The passage of the Civil Rights Act and Voting Rights Act of 1965 did more than open the way for blacks in the U.S. to vote; it prompted many to run for public office. In November of that year, Julian Bond was one of 11 blacks elected to the Georgia House of Representatives.
Although he won the election, his seat in the Georgia Legislature was denied. On Jan. 10, 1966, Georgia state representatives voted 184-12 not to seat him because he had publicly endorsed a policy of opposition to U.S. involvement in the Vietnam War. News reports of the day said many disliked the Student Nonviolent Coordinating Committee, an organization he helped establish in 1960.

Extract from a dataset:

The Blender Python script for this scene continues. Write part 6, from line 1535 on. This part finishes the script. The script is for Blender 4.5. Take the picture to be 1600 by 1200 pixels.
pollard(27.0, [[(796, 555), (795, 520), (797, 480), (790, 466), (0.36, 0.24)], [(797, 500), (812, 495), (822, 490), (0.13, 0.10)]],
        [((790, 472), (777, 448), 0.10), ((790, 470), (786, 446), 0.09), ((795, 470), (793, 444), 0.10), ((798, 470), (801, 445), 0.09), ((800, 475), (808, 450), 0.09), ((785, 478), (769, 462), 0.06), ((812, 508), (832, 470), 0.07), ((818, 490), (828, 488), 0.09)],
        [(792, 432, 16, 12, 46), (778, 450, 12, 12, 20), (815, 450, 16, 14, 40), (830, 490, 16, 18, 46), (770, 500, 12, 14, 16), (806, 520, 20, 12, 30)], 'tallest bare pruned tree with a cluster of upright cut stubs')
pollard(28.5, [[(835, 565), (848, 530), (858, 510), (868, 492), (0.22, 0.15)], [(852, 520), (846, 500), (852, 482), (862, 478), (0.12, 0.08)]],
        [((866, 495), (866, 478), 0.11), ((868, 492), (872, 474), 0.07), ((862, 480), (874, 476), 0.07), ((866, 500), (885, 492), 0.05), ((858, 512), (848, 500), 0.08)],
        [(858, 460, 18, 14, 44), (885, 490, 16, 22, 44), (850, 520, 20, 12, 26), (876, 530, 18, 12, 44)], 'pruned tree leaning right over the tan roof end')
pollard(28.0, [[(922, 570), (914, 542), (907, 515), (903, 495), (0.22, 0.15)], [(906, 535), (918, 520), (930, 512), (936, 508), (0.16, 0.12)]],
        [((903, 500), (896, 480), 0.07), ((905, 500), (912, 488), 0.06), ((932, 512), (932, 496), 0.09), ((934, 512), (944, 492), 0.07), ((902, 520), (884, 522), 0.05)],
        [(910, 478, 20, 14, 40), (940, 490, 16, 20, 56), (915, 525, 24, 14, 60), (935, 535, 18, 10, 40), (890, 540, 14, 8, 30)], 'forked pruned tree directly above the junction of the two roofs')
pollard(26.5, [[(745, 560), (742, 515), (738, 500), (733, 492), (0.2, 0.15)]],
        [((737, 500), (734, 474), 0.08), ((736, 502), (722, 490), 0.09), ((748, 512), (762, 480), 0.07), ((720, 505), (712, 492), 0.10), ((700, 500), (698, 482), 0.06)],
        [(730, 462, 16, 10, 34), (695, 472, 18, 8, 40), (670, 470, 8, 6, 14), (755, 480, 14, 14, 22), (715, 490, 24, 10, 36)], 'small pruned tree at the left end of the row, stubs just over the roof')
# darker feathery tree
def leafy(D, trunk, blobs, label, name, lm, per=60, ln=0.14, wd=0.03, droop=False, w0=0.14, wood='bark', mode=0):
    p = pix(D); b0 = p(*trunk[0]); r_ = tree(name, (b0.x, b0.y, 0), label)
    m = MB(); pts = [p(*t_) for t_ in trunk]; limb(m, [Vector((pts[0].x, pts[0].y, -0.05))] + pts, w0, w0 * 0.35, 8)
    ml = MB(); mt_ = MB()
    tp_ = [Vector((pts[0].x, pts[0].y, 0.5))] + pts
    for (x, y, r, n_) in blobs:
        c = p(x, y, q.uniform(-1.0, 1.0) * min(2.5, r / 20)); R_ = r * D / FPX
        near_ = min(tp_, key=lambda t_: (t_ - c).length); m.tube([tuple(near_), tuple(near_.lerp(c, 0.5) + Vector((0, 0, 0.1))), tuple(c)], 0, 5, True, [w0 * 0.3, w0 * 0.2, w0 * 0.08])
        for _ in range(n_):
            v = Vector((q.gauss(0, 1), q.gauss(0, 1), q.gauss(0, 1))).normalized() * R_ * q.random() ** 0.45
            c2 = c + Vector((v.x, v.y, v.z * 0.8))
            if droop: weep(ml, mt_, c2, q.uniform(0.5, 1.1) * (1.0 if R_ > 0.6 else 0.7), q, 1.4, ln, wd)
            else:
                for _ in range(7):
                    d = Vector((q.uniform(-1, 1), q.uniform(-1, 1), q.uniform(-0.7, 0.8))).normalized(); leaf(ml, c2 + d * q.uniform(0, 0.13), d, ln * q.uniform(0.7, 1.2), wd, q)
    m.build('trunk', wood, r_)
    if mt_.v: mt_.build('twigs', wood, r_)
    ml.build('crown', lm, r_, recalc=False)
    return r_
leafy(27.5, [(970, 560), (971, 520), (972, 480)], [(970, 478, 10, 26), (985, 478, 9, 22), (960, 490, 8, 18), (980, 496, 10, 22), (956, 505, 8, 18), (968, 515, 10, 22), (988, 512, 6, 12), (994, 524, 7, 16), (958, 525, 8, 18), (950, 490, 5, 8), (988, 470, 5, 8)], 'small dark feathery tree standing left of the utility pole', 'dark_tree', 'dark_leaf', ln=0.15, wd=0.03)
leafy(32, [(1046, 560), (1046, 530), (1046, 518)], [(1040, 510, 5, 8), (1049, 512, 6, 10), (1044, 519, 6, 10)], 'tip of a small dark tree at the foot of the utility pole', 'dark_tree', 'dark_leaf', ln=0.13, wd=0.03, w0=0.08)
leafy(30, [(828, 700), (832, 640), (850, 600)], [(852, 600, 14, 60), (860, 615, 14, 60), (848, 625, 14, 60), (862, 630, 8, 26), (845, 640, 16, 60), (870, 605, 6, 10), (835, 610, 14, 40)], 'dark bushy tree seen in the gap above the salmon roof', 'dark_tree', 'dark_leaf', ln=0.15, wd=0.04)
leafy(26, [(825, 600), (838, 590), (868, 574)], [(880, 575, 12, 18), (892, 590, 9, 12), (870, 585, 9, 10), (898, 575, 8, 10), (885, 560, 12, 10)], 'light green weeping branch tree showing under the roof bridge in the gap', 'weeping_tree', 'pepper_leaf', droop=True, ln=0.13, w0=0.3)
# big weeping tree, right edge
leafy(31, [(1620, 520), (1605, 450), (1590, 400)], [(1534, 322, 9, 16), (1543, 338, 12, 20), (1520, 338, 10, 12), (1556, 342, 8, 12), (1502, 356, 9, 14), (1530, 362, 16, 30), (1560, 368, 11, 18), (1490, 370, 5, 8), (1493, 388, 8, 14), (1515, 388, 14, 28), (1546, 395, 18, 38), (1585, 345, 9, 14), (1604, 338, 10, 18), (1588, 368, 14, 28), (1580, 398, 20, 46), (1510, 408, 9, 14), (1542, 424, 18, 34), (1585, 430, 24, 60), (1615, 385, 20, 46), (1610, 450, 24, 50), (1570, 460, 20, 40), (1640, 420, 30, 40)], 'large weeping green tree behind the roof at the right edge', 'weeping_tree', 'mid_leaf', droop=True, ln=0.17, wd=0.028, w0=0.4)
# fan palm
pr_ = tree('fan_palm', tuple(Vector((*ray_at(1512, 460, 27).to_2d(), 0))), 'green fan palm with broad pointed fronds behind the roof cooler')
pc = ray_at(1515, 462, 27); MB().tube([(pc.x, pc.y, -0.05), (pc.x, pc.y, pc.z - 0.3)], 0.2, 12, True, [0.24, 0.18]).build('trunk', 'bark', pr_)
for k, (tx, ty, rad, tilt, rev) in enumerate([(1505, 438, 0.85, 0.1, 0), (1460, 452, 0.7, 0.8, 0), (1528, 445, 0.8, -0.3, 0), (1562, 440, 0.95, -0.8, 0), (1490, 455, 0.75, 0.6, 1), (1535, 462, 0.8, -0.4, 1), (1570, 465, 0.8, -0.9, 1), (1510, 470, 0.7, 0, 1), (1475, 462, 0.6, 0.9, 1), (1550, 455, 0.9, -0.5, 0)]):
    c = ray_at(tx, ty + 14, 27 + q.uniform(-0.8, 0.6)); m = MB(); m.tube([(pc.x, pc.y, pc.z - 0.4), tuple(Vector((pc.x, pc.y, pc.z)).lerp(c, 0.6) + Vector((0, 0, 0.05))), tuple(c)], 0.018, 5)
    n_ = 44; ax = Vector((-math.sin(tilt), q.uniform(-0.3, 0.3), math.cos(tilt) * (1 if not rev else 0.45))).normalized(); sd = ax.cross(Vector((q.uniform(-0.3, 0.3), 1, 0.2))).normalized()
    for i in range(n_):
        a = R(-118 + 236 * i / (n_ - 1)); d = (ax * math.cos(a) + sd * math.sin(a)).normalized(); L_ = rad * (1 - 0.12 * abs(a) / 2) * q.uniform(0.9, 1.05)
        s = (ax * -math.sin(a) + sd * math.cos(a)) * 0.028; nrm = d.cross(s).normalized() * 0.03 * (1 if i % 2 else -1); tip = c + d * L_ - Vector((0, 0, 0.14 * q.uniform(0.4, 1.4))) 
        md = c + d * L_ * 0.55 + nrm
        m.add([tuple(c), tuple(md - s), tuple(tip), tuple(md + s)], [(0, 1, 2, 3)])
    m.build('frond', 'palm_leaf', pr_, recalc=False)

The 25-year-old remained calm under the pressure and glare of the media spotlight, despite a ruling of a three-judge panel on the United States District Court for the Northern District of Georgia deciding that the Georgia House had not violated any of Bond’s constitutional rights.
A year later, the United States Supreme Court ruled 9-0 in the case of Bond v. Floyd that the Georgia House of Representatives had denied Bond his freedom of speech and was required to seat him.
With the Supreme Court on his side and his mother watching from the House gallery, Bond finally received the oath of office as a Fulton County representative on Jan. 9, 1967.
The lone protest came from Rep. James H. “Sloppy” Floyd, who called Bond a “shame and disgrace to his race and this state.” Bond also received $2,000 in back pay for the 1966 legislative session in which he was not allowed to participate.
The slim, soft-spoken young man may have gone unnoticed in the throng of newly elected legislators, some speculated, but the drama leading up to his first day in office guaranteed he’d remain in the spotlight.
From 1967 to 1975, Bond was elected to four terms as a Democratic member in the Georgia House. There he organized the Georgia Legislative Black Caucus.
Bond was also the first president of the Southern Poverty Law Center. Besides the four terms as a state rep, he also served six terms in the Georgia Senate, having served a combined 20years in both legislative chambers. From 1998 to 2010, he was chairman of the National Association for the Advancement of Colored People.